The command to build your Hugo CMS site and rsync it with your remote web host (Dreamhost) is something like this:

hugo && rsync -avz --delete public/ www-data@ftp.topologix.fr:~/www/

When you call the Hugo && rysnc part in the root directory of your Hugo CMS niche website, you’re telling Hugo and rsync to build your site for production and prepare it for syncing to the remote web host, Dreamhost in this case.

The -avz --delete part tells rsync to delete the extraneous files on the remote destination to keep everything tidy and up today when your new site get’s pushed over.

The public/ www-data@ftp.topologix.fr:~/www/ part tells rsync to go to your public folder and grab your generated site, then go to your remote destination server of www-data@ftp.topologix.fr and sync the files to the ~/www/ folder.

The ~/www/ folder is where your website will live.

But, there’s always a but, this is not what works with Dreamhost. Dreamhost has a different configuration and web server software (i.e. Apache). They have their systems set up differently, so how do you “hack” this to make it work?

Simple, use the shell script example below.

Dreamhost FTP user

If you have a Dreamhost Shared Hosting or Dreamhost VPS account, you automatically get a user attached to your website. In my case I a user, let’s call it user1 attached to my neuralmarkettrends.com hosted domain.

Each user will get’s an SSH key so it can identify who you are and let you do all kinds of work on the server. Dreamhost will also tell you the name of the server (their name for it, not your domain) so you can log into it as user1 using your ssh key.

For me that looks something like this:

ssh user1@my-dreamhost-server.com

Once I pass that command on my terminal, it’ll check my ssh key if it’s on the list and then ask for my password. If everything matches then I’m in on the server. I can then navigate to my neuralmarkettrends.com directory and upload my Hugo CMS generated site from the public/ folder.

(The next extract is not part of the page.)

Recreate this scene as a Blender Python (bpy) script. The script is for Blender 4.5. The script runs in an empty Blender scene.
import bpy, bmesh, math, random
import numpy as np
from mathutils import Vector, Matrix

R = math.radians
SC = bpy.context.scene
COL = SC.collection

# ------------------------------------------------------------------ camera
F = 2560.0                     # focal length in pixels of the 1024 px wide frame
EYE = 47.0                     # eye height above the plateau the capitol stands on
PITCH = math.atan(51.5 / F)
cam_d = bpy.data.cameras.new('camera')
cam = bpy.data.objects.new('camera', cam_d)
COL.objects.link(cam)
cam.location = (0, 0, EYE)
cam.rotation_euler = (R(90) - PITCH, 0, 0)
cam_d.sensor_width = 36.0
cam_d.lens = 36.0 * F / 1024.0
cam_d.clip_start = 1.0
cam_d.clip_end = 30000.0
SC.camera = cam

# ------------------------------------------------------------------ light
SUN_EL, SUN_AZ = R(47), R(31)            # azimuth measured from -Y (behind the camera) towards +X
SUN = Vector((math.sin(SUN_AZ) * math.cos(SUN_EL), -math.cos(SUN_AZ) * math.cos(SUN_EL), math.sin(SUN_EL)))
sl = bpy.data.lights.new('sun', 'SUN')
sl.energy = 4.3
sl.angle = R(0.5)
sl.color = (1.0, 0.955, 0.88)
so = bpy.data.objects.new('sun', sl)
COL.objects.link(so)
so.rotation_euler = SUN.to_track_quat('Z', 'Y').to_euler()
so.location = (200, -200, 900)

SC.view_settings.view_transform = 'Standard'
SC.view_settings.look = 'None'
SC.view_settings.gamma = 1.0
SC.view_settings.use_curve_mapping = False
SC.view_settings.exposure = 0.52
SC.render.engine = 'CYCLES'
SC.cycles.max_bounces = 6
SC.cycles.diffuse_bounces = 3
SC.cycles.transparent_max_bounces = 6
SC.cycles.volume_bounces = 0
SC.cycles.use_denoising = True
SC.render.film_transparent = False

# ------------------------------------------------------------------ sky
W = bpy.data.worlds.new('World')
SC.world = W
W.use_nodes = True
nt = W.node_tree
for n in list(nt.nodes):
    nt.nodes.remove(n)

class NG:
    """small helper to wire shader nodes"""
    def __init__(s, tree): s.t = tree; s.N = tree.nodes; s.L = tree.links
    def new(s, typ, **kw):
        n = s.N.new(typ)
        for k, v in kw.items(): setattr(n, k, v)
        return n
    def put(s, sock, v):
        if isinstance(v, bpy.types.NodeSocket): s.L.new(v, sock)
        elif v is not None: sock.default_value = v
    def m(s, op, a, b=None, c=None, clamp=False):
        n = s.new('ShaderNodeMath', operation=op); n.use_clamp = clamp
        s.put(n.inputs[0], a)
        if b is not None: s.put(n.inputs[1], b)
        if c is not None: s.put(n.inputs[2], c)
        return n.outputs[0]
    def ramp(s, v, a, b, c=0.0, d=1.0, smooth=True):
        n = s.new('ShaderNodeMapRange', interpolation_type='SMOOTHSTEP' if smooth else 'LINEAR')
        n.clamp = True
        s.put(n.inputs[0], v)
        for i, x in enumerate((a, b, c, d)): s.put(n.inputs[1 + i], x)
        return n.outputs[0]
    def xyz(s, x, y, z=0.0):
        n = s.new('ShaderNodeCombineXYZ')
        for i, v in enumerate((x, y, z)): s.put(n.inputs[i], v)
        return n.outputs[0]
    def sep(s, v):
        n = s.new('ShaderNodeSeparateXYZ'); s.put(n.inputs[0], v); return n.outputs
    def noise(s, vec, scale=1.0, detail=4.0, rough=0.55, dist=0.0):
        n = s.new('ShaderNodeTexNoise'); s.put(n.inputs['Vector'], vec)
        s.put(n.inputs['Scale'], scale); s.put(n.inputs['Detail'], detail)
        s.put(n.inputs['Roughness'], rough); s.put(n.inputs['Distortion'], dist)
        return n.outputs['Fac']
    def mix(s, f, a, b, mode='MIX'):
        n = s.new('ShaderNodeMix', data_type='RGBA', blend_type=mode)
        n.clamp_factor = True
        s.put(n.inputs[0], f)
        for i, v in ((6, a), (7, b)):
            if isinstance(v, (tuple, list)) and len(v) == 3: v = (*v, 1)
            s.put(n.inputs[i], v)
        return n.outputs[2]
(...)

The problem is doing that manually can take a long time, so the solution to automate and speed things up is to pass (almost) all my login information and then the Hugo && rsync commands to build and deploy automatically.

For that I used the sample shell script from the documentation and modified to match my credentials.

I’m not going to paste the original shell script for the Hugo documentation rather I’m going to post my final one, modified so not to give you any sensitive login info.

First, I create an empty file called deploy.sh.

Then I paste this into it:

USER=dh_somedreamhost_user
HOST=my_server.dreamhost.com
DIR=/home/dh_somedreamhost_user/neuralmarkettrends.com  # the directory where your web site files should go

hugo && rsync -avz --delete public/ ${USER}@${HOST}:${DIR} # this will delete everything on the server that's not in the local public folder 

exit 0

Then I save the deploy.sh file and go to the command terminal.

I type chmod +x ./deploy.sh to make it executable and then run it by simply calling it like so: ./deploy.sh

That’s it.

Hugo CMS and Dreamhost Together

In summary, I explained how to deploy a Hugo CMS-based niche website on Dreamhost, the most affordable and reliable hosting service I’ve found. It works for me. The process involves installing Hugo CMS locally, creating content for the static-based niche website, and deploying it on Dreamhost. The deployment process uses a simple rsync script as suggested in Hugo’s deployment documentation.

To deploy the site, all you need to do is the following six steps:

  1. Write new content in markdown.
  2. Run the local Hugo development server to verify the content.
  3. Shutdown the Hugo development server.
  4. Run the deploy.sh script.
  5. Enter the FTP user password and upload.
  6. Done.

The simplest thing to use is a modified shell script (example provided) to automate the deployment process on Dreamhost. The script uses the user’s credentials, the server’s hostname, and the destination directory to build and deploy the website automatically.